First Second Editorial Director Calista Brill and Creative Director Kirk Benshoff will both work with the new imprint; editor Tess Banta is the first of several new hires. Siegel, Brill, and Benshoff will continue to report to Allison VerostSVP and publisher of Roaring Brook Press, Farrar Straus & Giroux Books for Young Readers, and First Second Books.

Siegel explained more about the line in an interview with Publishers Weekly, including news that First Second backlist of adult graphic novels like the best selling Adventure Zone series,  will move over to 23rd Street.

The move, Siegel said, is less a strategic repositioning of First Second in the marketplace as it is “a flowering of First Second. It’s a sign of success,” he explained. “First Second is adding more specialized attention and expertise and support to its adult program, and distinguishing it—it will become very much its own entity, but they’re still two sides of the same coin.”

As part of that evolution, First Second will shift its stylistically eclectic, creator-driven program into exclusively publishing graphic novels aimed at children and teenagers. That move too, Siegel explained, was natural.

“First Second’s reputation has really grown its strongest around young readers and YA,” he said. And in pulling the adult backlist from First Second to 23rd Street, “the magic here,” Siegel added, “is that we’re not starting from scratch.”

In her own statement, Verost said “Far more than a publishing catalog, this new imprint is a creative lab, an incubator for the future of the medium. Beyond capitalizing on an existing market, 23rd Street aims to lead it, shape it, and champion its most visionary minds. I’m incredibly excited to launch 23rd Street as a place for creators to take risks and to build upon Macmillan and First Second’s history of publishing groundbreaking and best selling graphic novels.” 
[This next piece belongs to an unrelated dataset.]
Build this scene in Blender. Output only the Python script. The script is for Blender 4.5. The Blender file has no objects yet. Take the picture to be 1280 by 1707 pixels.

Although some of the best selling GNs of all times are books for adults – Persepolis, Maus, Watchmen – they are still sometimes a tough nut to crack in the book publishing world, where kids comics basically sell themselves. The First Second crew helped make the world safe for kids graphic novels…it will be intriguing to see what they do with the resources to put out a line specifically aimed at adults.